LONDON: Northwest European gasoline refining margins declined on Tuesday to $10.27 a barrel amid weaker overseas demand.
The transatlantic gasoline arbitrage was closed after imports into the US East Coast rose sharply last week, traders said.
ARA gasoline prices were nevertheless supported by strong demand from inland buyers in Germany where a string of refinery outages has led to a shortage in local production, traders and brokers said.
The outages at the Leuna and PKN refineries in Germany were due
to lower crude processing as a result of disruption in the Druzhba crude pipeline from Russia, the traders said.
Russia has begun shipping clean oil via the Baltic after a contamination problem disrupted flows for three weeks.
It is working to resume pipeline supplies to Europe, although traders said this might take several more weeks to fix.

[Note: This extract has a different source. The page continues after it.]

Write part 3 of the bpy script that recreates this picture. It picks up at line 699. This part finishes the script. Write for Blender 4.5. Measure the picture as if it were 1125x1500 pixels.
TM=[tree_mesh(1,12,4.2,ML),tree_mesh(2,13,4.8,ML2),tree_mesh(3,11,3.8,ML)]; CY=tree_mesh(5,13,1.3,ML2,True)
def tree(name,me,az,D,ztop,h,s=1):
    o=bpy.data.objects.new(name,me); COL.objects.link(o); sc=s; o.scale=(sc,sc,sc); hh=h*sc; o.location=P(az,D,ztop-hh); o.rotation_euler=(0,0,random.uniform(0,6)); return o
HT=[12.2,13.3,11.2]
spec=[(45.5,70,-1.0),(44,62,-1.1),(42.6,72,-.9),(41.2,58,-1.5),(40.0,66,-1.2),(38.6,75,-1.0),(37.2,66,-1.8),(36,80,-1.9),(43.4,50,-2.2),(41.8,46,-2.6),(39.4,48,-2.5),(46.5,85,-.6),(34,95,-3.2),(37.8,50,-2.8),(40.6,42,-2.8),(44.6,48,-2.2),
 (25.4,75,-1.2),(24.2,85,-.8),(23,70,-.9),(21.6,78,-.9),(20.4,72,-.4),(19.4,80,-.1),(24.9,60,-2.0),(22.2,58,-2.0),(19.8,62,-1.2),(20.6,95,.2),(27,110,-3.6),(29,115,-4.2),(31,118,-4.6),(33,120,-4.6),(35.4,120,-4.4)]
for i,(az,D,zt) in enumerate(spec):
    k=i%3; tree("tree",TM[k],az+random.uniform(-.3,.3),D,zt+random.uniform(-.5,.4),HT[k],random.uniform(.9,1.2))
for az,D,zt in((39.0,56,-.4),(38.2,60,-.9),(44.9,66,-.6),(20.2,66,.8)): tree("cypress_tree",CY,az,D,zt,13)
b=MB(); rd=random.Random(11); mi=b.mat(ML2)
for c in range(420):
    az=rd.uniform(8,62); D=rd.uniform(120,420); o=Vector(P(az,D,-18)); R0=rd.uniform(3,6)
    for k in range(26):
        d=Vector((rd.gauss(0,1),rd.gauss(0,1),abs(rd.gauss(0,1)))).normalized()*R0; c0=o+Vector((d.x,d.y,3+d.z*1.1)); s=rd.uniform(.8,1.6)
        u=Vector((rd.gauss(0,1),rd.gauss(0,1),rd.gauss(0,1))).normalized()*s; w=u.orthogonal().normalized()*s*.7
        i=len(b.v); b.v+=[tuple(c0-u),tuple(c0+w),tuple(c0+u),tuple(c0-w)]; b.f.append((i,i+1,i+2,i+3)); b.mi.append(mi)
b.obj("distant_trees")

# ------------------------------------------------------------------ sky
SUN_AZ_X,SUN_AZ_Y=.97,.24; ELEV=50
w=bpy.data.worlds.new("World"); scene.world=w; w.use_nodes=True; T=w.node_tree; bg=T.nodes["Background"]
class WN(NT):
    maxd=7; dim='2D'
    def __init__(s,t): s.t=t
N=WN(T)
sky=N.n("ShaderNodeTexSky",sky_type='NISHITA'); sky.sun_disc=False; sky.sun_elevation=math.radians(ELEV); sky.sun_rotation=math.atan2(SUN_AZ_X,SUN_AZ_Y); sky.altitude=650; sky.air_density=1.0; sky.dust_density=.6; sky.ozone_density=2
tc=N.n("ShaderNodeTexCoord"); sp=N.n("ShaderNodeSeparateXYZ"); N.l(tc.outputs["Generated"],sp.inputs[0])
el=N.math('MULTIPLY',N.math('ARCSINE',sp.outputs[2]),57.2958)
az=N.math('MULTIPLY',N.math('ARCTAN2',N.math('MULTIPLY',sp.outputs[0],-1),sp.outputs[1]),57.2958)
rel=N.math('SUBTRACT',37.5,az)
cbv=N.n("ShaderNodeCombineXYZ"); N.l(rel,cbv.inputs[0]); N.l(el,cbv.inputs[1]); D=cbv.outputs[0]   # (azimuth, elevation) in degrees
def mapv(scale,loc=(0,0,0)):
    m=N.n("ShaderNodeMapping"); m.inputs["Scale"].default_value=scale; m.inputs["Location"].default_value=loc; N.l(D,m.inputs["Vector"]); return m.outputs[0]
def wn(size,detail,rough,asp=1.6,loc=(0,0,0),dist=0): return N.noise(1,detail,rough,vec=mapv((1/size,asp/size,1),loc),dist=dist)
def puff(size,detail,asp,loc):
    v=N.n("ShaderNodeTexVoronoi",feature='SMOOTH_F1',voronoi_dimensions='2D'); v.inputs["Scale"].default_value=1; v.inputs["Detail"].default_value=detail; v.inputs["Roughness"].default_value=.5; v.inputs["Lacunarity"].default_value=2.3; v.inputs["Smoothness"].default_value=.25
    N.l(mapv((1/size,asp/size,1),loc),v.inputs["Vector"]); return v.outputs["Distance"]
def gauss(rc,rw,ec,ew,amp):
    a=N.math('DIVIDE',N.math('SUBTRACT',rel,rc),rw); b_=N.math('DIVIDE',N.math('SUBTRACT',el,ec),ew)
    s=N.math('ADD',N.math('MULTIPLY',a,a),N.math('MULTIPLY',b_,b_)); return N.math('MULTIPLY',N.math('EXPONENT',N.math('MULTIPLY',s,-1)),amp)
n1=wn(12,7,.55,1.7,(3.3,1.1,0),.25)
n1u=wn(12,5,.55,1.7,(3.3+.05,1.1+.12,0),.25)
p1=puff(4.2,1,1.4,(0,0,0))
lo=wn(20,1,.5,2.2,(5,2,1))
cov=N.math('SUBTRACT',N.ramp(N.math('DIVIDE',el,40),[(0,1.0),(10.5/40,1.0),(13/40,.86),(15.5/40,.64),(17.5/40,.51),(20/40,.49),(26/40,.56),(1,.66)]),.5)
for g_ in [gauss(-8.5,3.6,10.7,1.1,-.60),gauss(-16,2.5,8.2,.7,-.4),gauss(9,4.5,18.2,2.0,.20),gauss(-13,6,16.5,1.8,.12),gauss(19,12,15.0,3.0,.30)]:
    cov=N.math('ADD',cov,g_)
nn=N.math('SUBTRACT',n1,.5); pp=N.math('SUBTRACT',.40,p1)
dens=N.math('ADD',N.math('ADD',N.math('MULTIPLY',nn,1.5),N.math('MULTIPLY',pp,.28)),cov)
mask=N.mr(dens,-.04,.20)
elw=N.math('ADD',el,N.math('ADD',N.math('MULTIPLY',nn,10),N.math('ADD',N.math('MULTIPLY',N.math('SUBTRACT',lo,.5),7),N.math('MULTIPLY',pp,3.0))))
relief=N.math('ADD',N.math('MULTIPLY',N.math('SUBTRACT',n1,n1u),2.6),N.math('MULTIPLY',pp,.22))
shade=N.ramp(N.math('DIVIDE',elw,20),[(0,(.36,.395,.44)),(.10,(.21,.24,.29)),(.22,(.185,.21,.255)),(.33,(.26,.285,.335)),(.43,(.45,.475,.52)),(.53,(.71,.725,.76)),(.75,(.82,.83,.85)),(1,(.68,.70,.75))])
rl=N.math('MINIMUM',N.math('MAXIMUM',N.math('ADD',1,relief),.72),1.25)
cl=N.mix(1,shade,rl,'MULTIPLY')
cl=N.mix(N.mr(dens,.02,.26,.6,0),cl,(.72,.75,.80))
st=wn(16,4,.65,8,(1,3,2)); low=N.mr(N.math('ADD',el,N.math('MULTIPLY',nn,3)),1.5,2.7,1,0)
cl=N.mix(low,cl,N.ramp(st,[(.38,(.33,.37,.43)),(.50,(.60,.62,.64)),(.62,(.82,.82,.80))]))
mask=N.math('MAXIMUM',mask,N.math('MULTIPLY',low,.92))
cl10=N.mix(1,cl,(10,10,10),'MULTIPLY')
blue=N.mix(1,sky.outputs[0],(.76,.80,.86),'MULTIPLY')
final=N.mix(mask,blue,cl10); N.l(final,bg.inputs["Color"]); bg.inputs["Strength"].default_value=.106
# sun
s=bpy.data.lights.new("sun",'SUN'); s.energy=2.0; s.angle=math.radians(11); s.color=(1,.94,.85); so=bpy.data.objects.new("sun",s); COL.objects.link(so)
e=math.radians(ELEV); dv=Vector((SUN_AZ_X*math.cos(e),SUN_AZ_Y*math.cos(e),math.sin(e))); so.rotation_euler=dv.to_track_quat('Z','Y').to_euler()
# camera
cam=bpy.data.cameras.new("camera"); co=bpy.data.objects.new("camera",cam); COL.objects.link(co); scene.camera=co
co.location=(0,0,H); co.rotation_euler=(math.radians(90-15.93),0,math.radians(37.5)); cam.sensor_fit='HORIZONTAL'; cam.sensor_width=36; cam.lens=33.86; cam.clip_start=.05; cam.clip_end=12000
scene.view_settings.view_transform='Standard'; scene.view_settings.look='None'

Polish pipeline operator PERN will resume the flow of Russian oil if requested to by its refinery clients, PERN's chief executive said on Tuesday, as refiners attempt to manage the fallout from contaminated Russian oil supplies.
FACTBOX-Russian oil flows to Europe drop amid contamination
Royal Dutch Shell began restarting the gasoline-producing unit at its 218,200 barrel-per-day (bpd) Norco, Louisiana, refinery on Sunday, sources familiar with plant operations said on Monday.